Present: Senators Penrose, Smoot, Curtis, McLean, Calder, Simmons, Thomas, Jones, Gerry, and Nugent.

Senator MCCUMBER. The committee will be glad to hear Mr. Loos, if he is present.

STATEMENT OF MR. K. D. LOOS, CALIFORNIA CITRUS LEAGUE, CHICAGO, ILL.

Senator MCCUMBER. Please give your name, address, and whom you represent.

Mr. Loos. My name is K. D. Loos, of Chicago, Ill. I represent the California Citrus League, which is composed of a large number of lemon growers in the State of California. I desire to make a brief statement to the committee with respect to the duties on lemons.

Senator SMOOT. Do you want an increase over what the House put in?

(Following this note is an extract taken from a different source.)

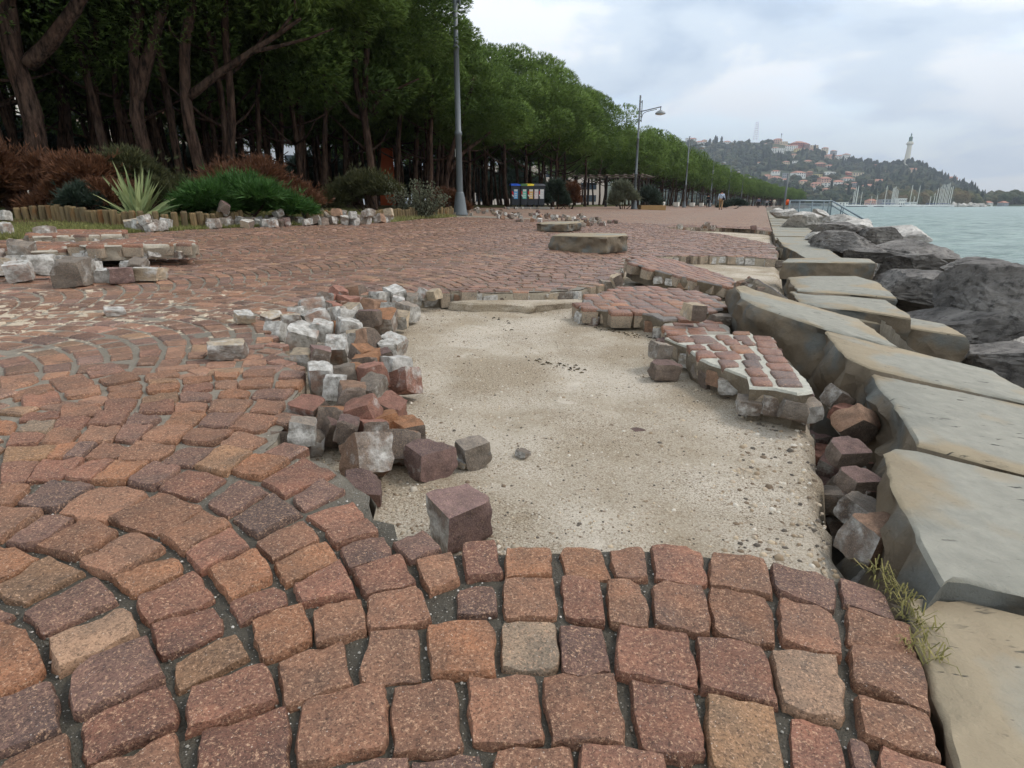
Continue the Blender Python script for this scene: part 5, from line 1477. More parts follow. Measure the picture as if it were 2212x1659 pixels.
# spiky New Zealand flax
def blade(mb, pts, w, n_):
    vs_, fs = [], []
    m_ = len(pts)
    for i, p in enumerate(pts):
        f = i / (m_ - 1); ww = w * (0.55 + .9 * f if f < .45 else (1 - f) / .55 * .955 + .0)
        d = (pts[min(i + 1, m_ - 1)] - pts[max(i - 1, 0)]).normalized(); sd = d.cross(n_).normalized() * ww
        up = sd.cross(d).normalized() * ww * .25
        vs_ += [p - sd + up, p, p + sd + up]
    for i in range(m_ - 1):
        for k in (0, 1): fs.append((i * 3 + k, i * 3 + k + 1, (i + 1) * 3 + k + 1, (i + 1) * 3 + k))
    mb.add(vs_, fs, (R(), 0, 0, 0))
def flax():
    Y = 9.6; foot = at(297, 452, Y); foot.z = gz(foot.x, foot.y)
    M_FLAX = mat_leaf('flax_leaf', lin(92, 112, 70), lin(176, 182, 128), .1)
    root = thing('flax_plant', 'spiky variegated flax plant with long sword leaves in the bed', 'plant', loc=foot)
    for k in range(78):
        a = U(0, 6.28); ln = U(.6, 1.05); el = U(.35, 1.45)
        dr = Vector((math.cos(a) * math.cos(el) * 1.15, math.sin(a) * math.cos(el) * .7, math.sin(el)))
        pts = []
        for i in range(7):
            f = i / 6
            p = Vector((U(-.04, .04) * (1 - f), U(-.04, .04) * (1 - f), 0)) + dr * ln * f + Vector((0, 0, -.22 * f * f * ln * math.cos(el)))
            pts.append(p)
        mb = MB(); blade(mb, pts, U(.026, .046), Vector((math.sin(a), -math.cos(a), .3)).cross(dr).normalized() if R() < .5 else Vector((0, -1, .4)))
        mb.build('leaf', M_FLAX, root)
flax()
# ------------------------------------------------------------------ log edging
def mat_log():
    m = Mat('weathered_log', .9, .15); v = m.coord('Object')
    mp = m.node('ShaderNodeMapping'); mp.inputs['Scale'].default_value = (1, 1, .15); m.l.new(v, mp.inputs['Vector'])
    n = m.noise(mp.outputs[0], 22, 4, .6)
    oi = m.node('ShaderNodeObjectInfo')
    c = m.mix(oi.outputs['Random'], lin(104, 92, 70), lin(138, 116, 82))
    c = m.mix(m.ramp(n, [(.35, .8), (.6, 0.0)]), c, lin(84, 74, 56))
    c = m.mix(m.ramp(m.noise(v, 4, 3), [(.55, 0.0), (.7, .7)]), c, lin(112, 72, 40))
    m.color(c); m.bump(n, .5, .01); return m.m
M_LOG = mat_log()
LOGM = []
for i in range(4):
    mb = MB(); h = .20 + i * .012; r = .050
    mb.tube([(0, 0, -.15), (0, 0, h - .02), (0, 0, h)], [r, r, r * .78], 10, jit=.04); LOGM.append(mb.mesh('log', M_LOG, smooth=False))
def log_fence(dpts, label, step=.104, z=0.0):
    pts = [G(u, v) for u, v in dpts]
    rs = resample([(p.x, p.y) for p in pts], .02, 0, closed=False)
    base = Vector((pts[0].x, pts[0].y, pts[0].z))
    root = thing('log_edging', label, 'log edging', loc=base)
    acc = step; last = rs[0]
    for p in rs:
        acc += (p - last).length; last = p
        if acc >= step:
            acc = 0
            put('log', random.choice(LOGM), root, loc=(p.x - base.x, p.y - base.y, gz(p.x, p.y) - base.z + U(-.02, .012)), rot=(U(-.06, .06), U(-.06, .06), U(0, 6)), scale=(U(.88, 1.1),) * 2 + (U(.92, 1.08),))
log_fence([(42, 474), (110, 476), (200, 483), (280, 488), (350, 491), (420, 491), (470, 489), (530, 486)], 'curved edging of short upright logs around the flax bed')
log_fence([(668, 484), (690, 482), (725, 479)], 'short run of logs between the juniper and the second bed')
log_fence([(797, 475), (815, 474), (850, 472), (900, 470), (935, 467)], 'yellowish log edging of the bed left of the near lamp post')
log_fence([(938, 466), (955, 466), (978, 465)], 'last few grey logs beside the lamp foot')
# ------------------------------------------------------------------ grass
def grass(name, n, gen, hgt, label, c1, c2, w=.0035):
    mb = MB()
    for _ in range(n):
        r = gen()
        if r is None: continue
        p = Vector(r); a = U(0, 6.28); h = hgt * U(.5, 1.2)
        s = Vector((math.cos(a), math.sin(a), 0)) * w
        lean = Vector((U(-.5, .5), U(-.5, .5), 1)).normalized() * h
        o = len(mb.v); mb.v += [tuple(p - s), tuple(p + s), tuple(p + lean)]
        mb.f.append((o, o + 1, o + 2)); mb.c.append((R(), 0, 0, 0))
    return mb.build(name, mat_leaf(name, c1, c2, .15), kind='stuff', label=label, category='grass')
def g_lawn():
    t = U(-2, 7.6); s = lawn_s(t) + U(-.03, 3.6) * R()
    p = ts(t, s); return (p.x, p.y, p.z - .005)
grass('grass', 26000, g_lawn, .055, 'short grass between paving and log edging', lin(74, 82, 38), lin(140, 138, 82), .006)
def g_bed():
    t = U(6.5, 14.5); s = lawn_s(t) + U(0, 4.5)
    p = ts(t, s); return (p.x, p.y, p.z - .005)
grass('bed_grass', 20000, g_bed, .09, 'grass in the second bed behind the rubble', lin(84, 90, 48), lin(150, 144, 92), .009)
def weed(u0, v0, label):
    p = G(u0, v0); root = thing('grass_tuft', label, 'grass', loc=p)
    mb = MB()
    for k in range(48):
        a = U(0, 6.28); ln = U(.014, .036)
        d = Vector((math.cos(a), math.sin(a), U(.1, .9))).normalized()
        s = d.cross(Vector((0, 0, 1))).normalized() * .0011
        b = Vector((U(-.02, .02), U(-.03, .03), 0)); m1 = b + d * ln * .6 + Vector((0, 0, .006)); e = b + d * ln + Vector((0, 0, -.008))
        mb.add([b - s, b + s, m1 + s * .8, m1 - s * .8, e], [(0, 1, 2, 3), (3, 2, 4)], (R(), 0, 0, 0))
    mb.build('blades', M_WEED, root)
M_WEED = mat_leaf('dry_weed', lin(84, 84, 42), lin(158, 146, 90), .15)
for u, v, lab in ((1905, 1245, 'dry grass tuft at the dark lower end of the crevice'), (1945, 1290, 'dry grass tuft between the last sett and the tan slab'), (1985, 1345, 'lower dry grass tuft along the tan slab'), (1993, 1405, 'lowest dry grass tuft beside the tan slab')):
    weed(u, v, lab)
random.seed(99)
# ------------------------------------------------------------------ street lamps
M_POLE = flat('galvanised_pole', lin(92, 98, 100), .5, .5, .12, 3)
M_LAMPH = flat('lamp_shade_paint', lin(120, 124, 124), .45, .5, .05)
M_WHITE = flat('white_sticker', lin(214, 214, 208), .6, .3, .05)
M_DARKM = flat('dark_metal', lin(52, 54, 56), .5, .5, .1)
def lathe(mb, prof, n=16, c=(1, 1, 1, 0)):
    vs_ = [(r * math.cos(6.28318 * k / n), r * math.sin(6.28318 * k / n), z) for r, z in prof for k in range(n)]
    fs = [(i * n + k, i * n + (k + 1) % n, (i + 1) * n + (k + 1) % n, (i + 1) * n + k) for i in range(len(prof) - 1) for k in range(n)]
    mb.add(vs_, fs, c)
def make_lamp(label, loc, rz):
    root = thing('street_lamp', label, 'street lamp', loc=loc, rz=rz, group='street lamps along the promenade')
    b = MB(); lathe(b, [(0, 0), (.24, 0), (.24, .03), (.20, .10), (.155, .45), (.12, .62), (.115, .64), (.10, .66)], 20); b.build('base', M_POLE, root, smooth=True)
    p = MB(); lathe(p, [(.092, .6), (.088, 2.2), (.105, 2.21), (.105, 2.3), (.082, 2.32), (.075, 4.4), (.09, 4.41), (.09, 4.5), (.066, 4.52), (.058, 7.05), (0, 7.06)], 16); p.build('pole', M_POLE, root, smooth=True)
    a = MB(); a.tube([(0, .14, 5.45), (0, .14, 6.75)], .028, 8)
    for z in (5.55, 6.65): a.tube([(0, 0, z), (0, .15, z)], .035, 8)
    a.tube([(0, .05, 6.08), (0, 1.38, 6.30)], .032, 8); a.tube([(0, .16, 5.72), (0, .24, 5.95), (0, .45, 6.06), (0, 1.1, 6.16)], .02, 8)
    a.build('arm', M_POLE, root)
    a = MB(); a.tube([(0, 1.33, 6.32), (0, 1.33, 6.02)], .03, 8); a.build('hanger', M_POLE, root)
    h = MB(); lathe(h, [(0, .17), (.10, .165), (.22, .10), (.31, .02), (.335, -.04), (.32, -.045), (.2, -.03), (0, -.03)], 20)
    ho = h.build('lamp_shade', M_LAMPH, root, smooth=True, loc=(0, 1.33, 5.92))
    g = MB(); lathe(g, [(.29, 0), (.26, -.035), (.14, -.06), (0, -.07)], 16); g.build('lens', M_WHITE, ho, smooth=True, loc=(0, 0, -.045))
    s = MB(); s.box((-.05, -.095, 1.62), (.05, -.088, 1.84)); s.build('sticker', M_WHITE, root)
    return root
RZL = math.pi - math.pi / 2 - TH + math.pi - math.pi / 2 * 0      # arm towards the sea
sea_az = math.atan2(-NV[1], -NV[0]) - math.pi / 2
lamp = make_lamp('tall grey lamp post on a flared foot cutting up through the trees', ts(15.25, 8.6), sea_az)
for i, (t, s, lab) in enumerate([(40.7, 8.45, 'whole lamp post with a dish shade seen against the sky'), (66.5, 8.2, 'third lamp post in front of the far pines'), (92, 7.6, 'fourth lamp post, its shade against the far pines'), (118, 6.6, 'fifth lamp post behind the walking man'), (143, 5.2, 'sixth lamp post far along the promenade')]):
    copy_tree(lamp, ts(t, s), sea_az, label=lab)
for i in range(5):
    t = 170 + 27 * i; copy_tree(lamp, ts(t, 5.5 + edge_s(t)), sea_az, label='one of the tiny lamp posts at the far bend of the promenade')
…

Mr. Loos. We are asking that the duty provided be increased from 14 cents a pound, which the bill now provides, to 2 cents a pound. Senator MCCUMBER. All right. We will hear you, Mr. Loos. Mr. Loos. American lemons are grown principally in the State of California, and the lemons are shipped from California to the eastern markets in standard boxes, the boxes being of uniform size and usually containing 300 or 360 lemons, depending on the size. Therefore, in my statement I will talk about the lemon box, which is comparable also to the lemon box in which Italian lemons are imported. It costs the California lemon grower $3.50 a box to grow, pick, and pack the lemons and place them on board railroad freight care To transport the lemons from California to the eastern markets-any markets east of the Rocky Mountains, all of that territory being covered by the so-called blanket rate-$1.50 a box. This cost is made up of the railroad freight cost of $1.67 100 pounds and refrigeration demurrage, reconsignment and other charges.

Senator THOMAS. What is your Rocky Mountain blanket rate?